Shen was speaking at the opening ceremony for the Small and Medium-sized Metallurgy Enterprises Chamber of Commerce in early March.

The growth of private-mill production – its proportion of the country’s total steel output went from 35% in 2005 to 46.6% in 2011 and then a further increase last year – was driven by greater relative spending on new capacity, and the fact that private mills were generally more profitable than state-owned ones.

This trend will make it more difficult for the Chinese government to increase industry concentration, since private mils also tend to be more profitable.

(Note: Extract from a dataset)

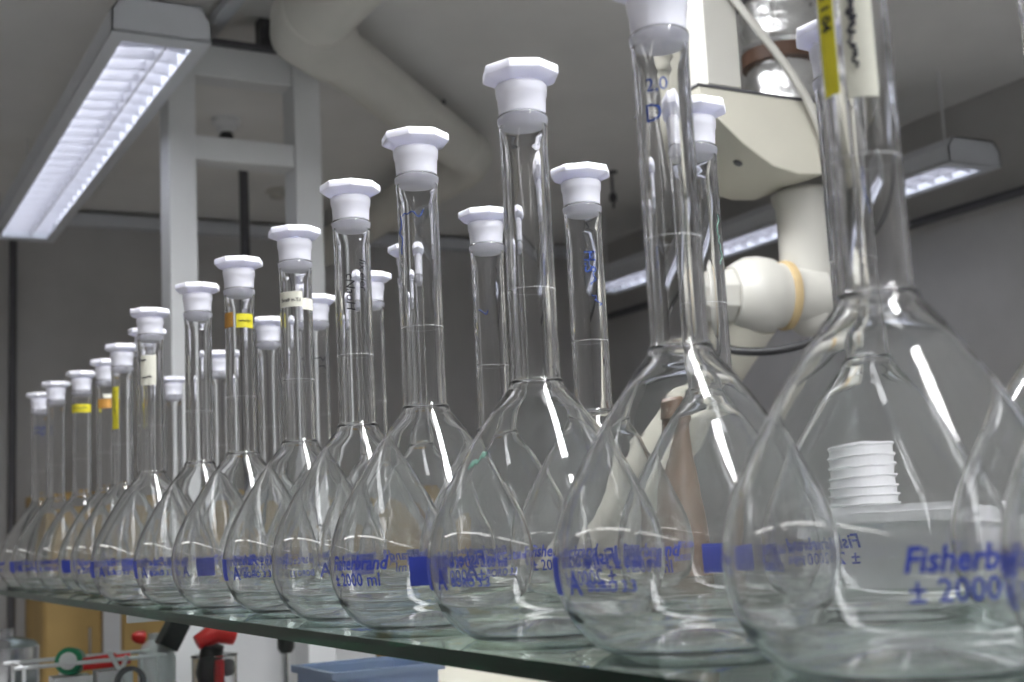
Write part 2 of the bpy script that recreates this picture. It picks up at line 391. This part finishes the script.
def make_stopper(t):
    prof_s = [(.3450, 0), (.3450, .0118), (.3460, .0140), (.3475, .0151), (.350, .01545), (.354, .01575), (.3562, .0160), (.3566, .0166), (.3690, .0174), (.3698, .0181), (.3735, .0184), (.3765, .0184), (.3780, .0172), (.3785, .0170)]
    bm = bmesh.new(); seg = 64; rings = []
    def octr(R, a):
        s_ = (a % (PI/4)) - PI/8; return R*math.cos(PI/8)/math.cos(s_)
    rows = [(z, r, 0) for z, r in prof_s] + [(.3802, .0215, .8), (.3826, .0268, 1), (.3836, .0280, 1), (.3884, .0280, 1), (.3896, .0274, 1), (.3898, .0255, 1), (.3892, .0225, .5), (.3880, .0215, .0), (.3880, 0, 0)]
    for z, r, o in rows:
        if r == 0: rings.append([bm.verts.new((0, 0, z))]); continue
        rings.append([])
        for k in range(seg):
            a = 2*PI*k/seg; q_ = r*(1-o)+octr(r, a)*o
            rings[-1].append(bm.verts.new((q_*math.cos(a), q_*math.sin(a), z)))
    for a, b in zip(rings[:-1], rings[1:]):
        for k in range(seg):
            k2 = (k+1) % seg
            if len(a) == 1: bm.faces.new((a[0], b[k2], b[k]))
            elif len(b) == 1: bm.faces.new((a[k], a[k2], b[0]))
            else: bm.faces.new((a[k], a[k2], b[k2], b[k]))
    o = obj('stopper', bm, 'stop', t, smooth=True)
    return o
LAB = Vector((0, 0, 0))
def make_flask(loc):
    t = thing('volumetric_flask', 'x', 'laboratory flask', loc, 'stoppered volumetric flasks on the glass shelf')
    obj('flask_body', flask_glass(), 'glass', t, smooth=True)
    make_stopper(t)
    obj('graduation_ring', L([(.2315, .01683), (.2315, .01695), (.2319, .01695), (.2319, .01683)], seg=64, close=True), 'ring', t, smooth=True)
    R0 = .0795; deg = PI/180
    for nm, args, kw in (
            ('printed_name', ('Fisherbrand', .0140, 0, .0470, R0, .25, .0004), dict(width=.062)),
            ('printed_volume', ('\u00b1 2000 ml', .0132, 1*deg, .0352, R0, 0, .00015), dict(width=.052)),
            ('printed_class_letter', ('A', .0180, 84*deg, .0350, R0, 0, .0003), {}),
            ('printed_tolerance', ('In 20\u00b0C \u00b1 0,60 ml', .0082, 97*deg, .0485, R0, 0, .0001), dict(width=.045)),
            ('printed_glass_type', ('BORO 3.3', .0082, 97*deg, .0368, R0, 0, .0001), dict(width=.032))):
        obj(nm, wrap_text(bmesh.new(), *args, **kw), 'ink', t)
    bm = wrap_patch(bmesh.new(), 56*deg, 74*deg, .0340, .0545, off=.0001)
    obj('printed_square', bm, 'ink', t)
    return t
def copy_tree(o, parent=None):
    c = o.copy(); C.objects.link(c); c.parent = parent
    for ch in [k for k in all_children[o.name]]: copy_tree_child(ch, c)
    return c
def copy_tree_child(ch, parent):
    c = ch.copy(); C.objects.link(c); c.parent = parent
deg = PI/180
# (x, y, start angle of the print relative to the camera direction in degrees or None, label)
F = [
 (-2.8115, .4308, -100, 'leftmost front-row flask, blue marker on its neck, last before the shelf end'),
 (-2.6235, .4313, -140, 'front-row flask second from the left, bare clear neck without tape or writing'),
 (-2.4641, .4505, -150, 'front-row flask third from the left with a yellow tape band under its stopper'),
 (-2.3041, .4623, -120, 'front-row flask fourth from the left with an orange brown tape band on its neck'),
 (-2.1235, .4513, -60, 'front-row flask with a narrow vertical yellow tape strip, fifth from the left'),
 (-1.9605, .4538, 90, 'flask tucked behind the one with the cream two-line label, only its stopper rim showing'),
 (-1.7934, .4195, -142, 'front-row flask with a cream two-line paper label directly under its stopper'),
 (-1.6034, .4346, -145, 'front-row flask with a plain unmarked neck between cream-labelled and yellow-taped flasks'),
 (-1.443, .4397, 150, 'front-row flask with two short yellow tape pieces directly under its stopper'),
 (-1.283, .4518, -143, 'front-row flask with a small printed white paper label around its neck'),
 (-1.0994, .4425, 118, 'front-row flask with black vertical handwriting down its neck'),
 (-.9388, .4364, -68, 'front-row flask showing the blue 2000 ml print at its left, small blue mark on neck'),
 (-.772, .4432, -147, 'front-row flask in the middle of the photo with the tallest fully visible stopper'),
 (-.6063, .4451, -143, 'front-row flask with blue marker scribbles under a stopper cut by the top edge'),
 (-.4393, .437, 0, 'largest flask at the right with yellow and white tape down its neck'),
 (-.2773, .437, -105, 'front-row flask cut off by the right edge of the photo'),
]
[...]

“Only when private mills are running at a loss will they be interested in merging,” another analyst in Beijing said.

Shen said that the profit of 79 major private steelmakers averaged 55.40 yuan ($9) per tonne in 2012, or as high as 70 yuan per tonne for mills located in Hebei, Shanxi and Shandong provinces.

However, the overall profit margin for China’s steel industry was only 0.04%, with profit from steel sales averaging 2.60 yuan per tonne, according to the China Iron & Steel Assn.

“About 60-70% of China’s steel capacity expansion was made by private mills,” a Beijing-based analyst said.

The analyst added that it was hard to determine how much of this capacity was officially sanctioned.

China’s Ministry of Industry and Information Technology said in February that it planned to accelerate the consolidation of nine industries, including steel.